Posner and Morozov write for Foreign Policy magazine
By Alexandra | September 21, 2009 at 11:16 amTwo contributors to Boston Review have recently published articles in Foreign Policy magazine.
Eric Posner’s December 2008 article for BR, “Destructive technologies require us to re-assess civil liberties,” was a response to David Cole’s “Closing Guantánamo.” Posner argues that we ought to appreciate the Bush administration’s impulse to restrict civil liberties after 9/11. While Cole describes a preventive detention scheme that lurches into operation only after Congress declares war on a particular group, Posner’s alternative is less concerned about executive overreaching. “It is only a matter of time,” Posner writes, “before a general preventive detention system will be added to the criminal justice repertoire.”
Posner begins his recent article for Foreign Policy, “Think Again: International Law,” by stating that Bush did not brush aside international law as casually as his critics claimed. On a more controversial note, he asserts that President Barack Obama’s approach is likely to be surprisingly similar. This is not necessarily a bad thing, Posner suggests. He supplies the example of Kosovo: “The illegal military intervention in Kosovo stopped ethnic cleansing and, for a time, the wars that racked the Balkans.”

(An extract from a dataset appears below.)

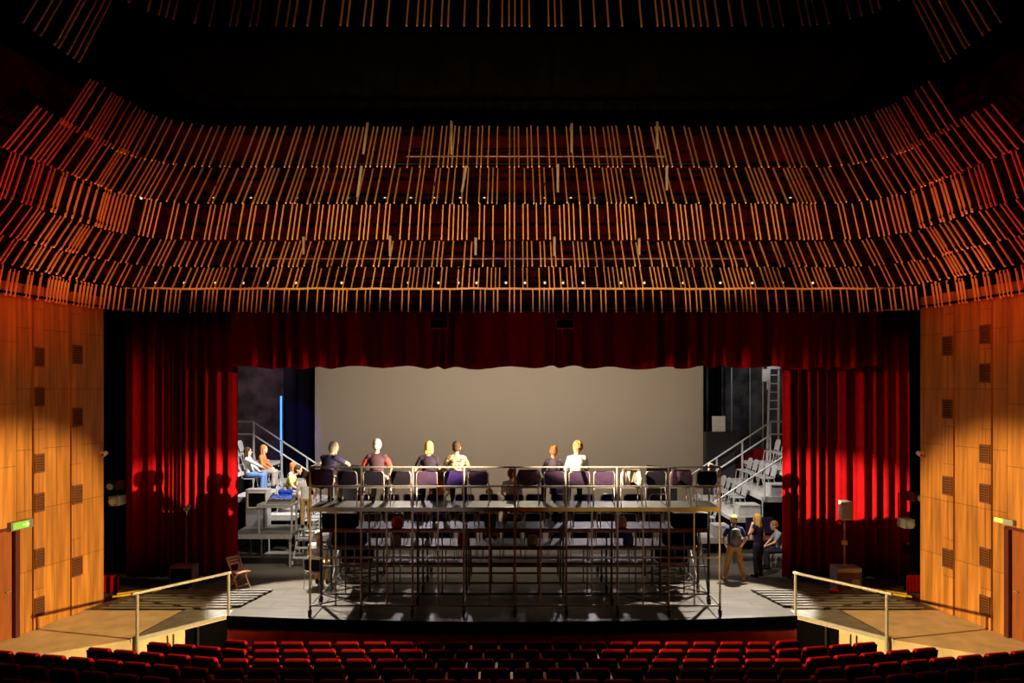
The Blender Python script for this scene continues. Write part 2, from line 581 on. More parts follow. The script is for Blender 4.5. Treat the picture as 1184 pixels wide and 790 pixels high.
# the nearer tier whose lower ends show along the upper edge of the picture
tier(9, 30, -60, 1.06, 15.6, 7.4, 'nearer tier of wooden battens hanging above the black ceiling void', Yend=11.5, dens=1.25)

for sgn, nm in ((-1, 'left'), (1, 'right')):
    root = empty('batten_canopy', (sgn * 8.35, 15.0, 11.7), 'short high group of battens in the dark upper %s corner' % nm, 'slatted canopy', 'side groups of the batten canopy')
    sp_, yv = MB(), .1
    for g in (.0, .14, .30, .52, .62, .95, 1.1, 1.35):
        dn = Vector((0, 1.2, 1.8)).normalized()
        x = Vector((0, 1, 0))
        x = (x - dn * x.dot(dn)).normalized()
        y = dn.cross(x)
        sp_.box(Vector((sgn * .05 * g, -g * 1.2, 0)) + dn * 1.08, (.03, .036, 2.16), Matrix((x, y, dn)).transposed())
    sp_.build('slat_panel', M['batten'], root)
    rl = MB().bar((0, .22, .25), (sgn * .08, -1.5, .25), .04, .05).bar((0, 1.2, 1.7), (sgn * .08, -.5, 1.7), .04, .05)
    rl.build('carrier_rail', M['black'], root)

# dark backing behind the tiers (one stepped wall)
bk = MB()
for k, (yb, yt, r, Yb, Xc) in enumerate(TIERS):
    root, d, zb = TR[k]
    pts = tier_path(Xc + .75, max(Yb, Yb + d.y) + .55, R=1.9)
    for sgn in (-1, 1):
        vs, fs = [], []
        for x, y in pts:
            vs += [(x * sgn, y, zb + .1), (x * sgn, y, zb + d.z + .12)]
        for i in range(len(pts) - 1):
            fs.append((2 * i, 2 * i + 2, 2 * i + 3, 2 * i + 1))
        bk.add(vs, fs)
ob = bk.build('wall_canopy', M['backing'])
struct(ob, 'dark wine coloured wall behind the wooden battens', 'wall')
sm = ob.modifiers.new('thick', 'SOLIDIFY')
sm.thickness = .04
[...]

Evgeny Morozov, a Belarus-born researcher and blogger, is a frequent contributor to Boston Review. His articles, “Texting Towards Utopia,” “Cyber-Scare,” and most recently, “The Cyber-Attack that Wasn’t,” all address the question of how the Internet transforms global politics. In “Israel lobby: the blog edition,” Morozov writes at the cross-section of two issues: the Internet as a burgeoning political tool and the Israeli-Palestinian conflict. Several articles on the Israel-Palestine Conflict, including “Peace Out: The decline of Israel’s progressive movement,” by Helena Cobban and “The Best Hope–Still?” by Jeremy Pressman, are included in the same July/August 2009 issue.
Morozov responds to the surprising dearth of research “into the effectiveness of Israel’s decentralized new media advocacy efforts and the impact they have had on the international opinion.” Individual bloggers have emerged as “important opinion makers,” working to shape their country’s foreign policy. This argument was echoed in the article, “Reflections on Information Technology and Democracy,” by BR’s co-editor Joshua Cohen. Information Technology and the blogging scene are evolving in tandem with diplomacy and democracy. Cohen asks and responds to the pivotal question: How does the Internet shape this informal process of discussion–public discourse?